Two elements comprise the upgraded roof. First, theres a layer of foam insulation tiles, a few inches thick, laid across the entire roof. Then that insulation layer is sealed with a kind of blazing white waterproof tarpaper.

With the roof installed, the city will begin in June to compare their energy usage with past heating bills, said Chandler. He said that the roof could result in a 10 to 15 percent reduction in the kilowatt hours billed to the city. 

That's no small number, either. 

From July 2009 to July 2010, the city paid $99,450 in energy bills at the municipal building. Before that, from 2008 to 2009, the energy bills at the municipal building totaled $141,000. And from 2007 to 2008, the city paid $127,900 to heat and cool the municipal building. 

City employees working at the municipal building may notice a change before the accounting department does. The new roof could help to keep the building more evenly temperate. Currently, city workers report different areas of the building are often subject to differing climates.
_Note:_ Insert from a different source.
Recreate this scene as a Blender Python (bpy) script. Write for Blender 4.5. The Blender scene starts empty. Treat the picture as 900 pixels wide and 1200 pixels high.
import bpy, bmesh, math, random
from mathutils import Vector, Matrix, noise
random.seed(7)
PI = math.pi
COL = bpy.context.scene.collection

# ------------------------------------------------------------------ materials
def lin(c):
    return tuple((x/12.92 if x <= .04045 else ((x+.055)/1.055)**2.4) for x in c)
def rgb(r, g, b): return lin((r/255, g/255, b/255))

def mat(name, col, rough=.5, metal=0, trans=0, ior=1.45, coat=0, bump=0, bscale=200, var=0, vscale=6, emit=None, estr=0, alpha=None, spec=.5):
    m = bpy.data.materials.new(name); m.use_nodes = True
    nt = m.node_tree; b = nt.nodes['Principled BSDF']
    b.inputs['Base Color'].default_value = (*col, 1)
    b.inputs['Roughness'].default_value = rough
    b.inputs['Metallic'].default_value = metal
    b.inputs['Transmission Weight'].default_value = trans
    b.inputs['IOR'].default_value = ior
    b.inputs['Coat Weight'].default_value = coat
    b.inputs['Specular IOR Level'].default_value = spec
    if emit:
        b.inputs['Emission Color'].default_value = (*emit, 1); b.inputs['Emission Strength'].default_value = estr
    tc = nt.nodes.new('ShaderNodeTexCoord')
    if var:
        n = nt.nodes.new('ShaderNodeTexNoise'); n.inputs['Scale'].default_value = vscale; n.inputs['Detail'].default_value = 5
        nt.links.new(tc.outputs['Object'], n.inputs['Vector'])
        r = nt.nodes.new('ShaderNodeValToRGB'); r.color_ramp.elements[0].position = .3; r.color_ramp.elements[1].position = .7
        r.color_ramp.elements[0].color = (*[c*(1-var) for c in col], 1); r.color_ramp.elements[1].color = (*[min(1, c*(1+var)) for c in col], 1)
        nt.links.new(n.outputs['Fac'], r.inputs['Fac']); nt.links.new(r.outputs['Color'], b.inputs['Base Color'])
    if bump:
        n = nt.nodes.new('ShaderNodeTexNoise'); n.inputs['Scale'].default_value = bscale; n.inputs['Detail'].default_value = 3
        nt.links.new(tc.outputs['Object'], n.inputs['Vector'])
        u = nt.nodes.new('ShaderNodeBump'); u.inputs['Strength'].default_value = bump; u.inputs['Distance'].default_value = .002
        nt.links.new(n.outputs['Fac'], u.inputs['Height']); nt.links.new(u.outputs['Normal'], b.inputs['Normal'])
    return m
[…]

"During the summer, on hot days, we had to turn off the lights up here," said Chandler from his third floor office. "But down in the police department, it would stay cool."

The city did seriously dabble with the idea of upgrading the windows with the grant money, according to Chandler. The idea hasn't gone by the wayside, either. Chandler said the windows currently installed on the building are rated only for residential usage, and there is a push to obtain funding to install thicker commercial rated windows on the building.

"One of the things we're really going to see, in terms of savings, is when we replace the windows," said Chandler. "As exciting as this is, it's still about dollars and cents."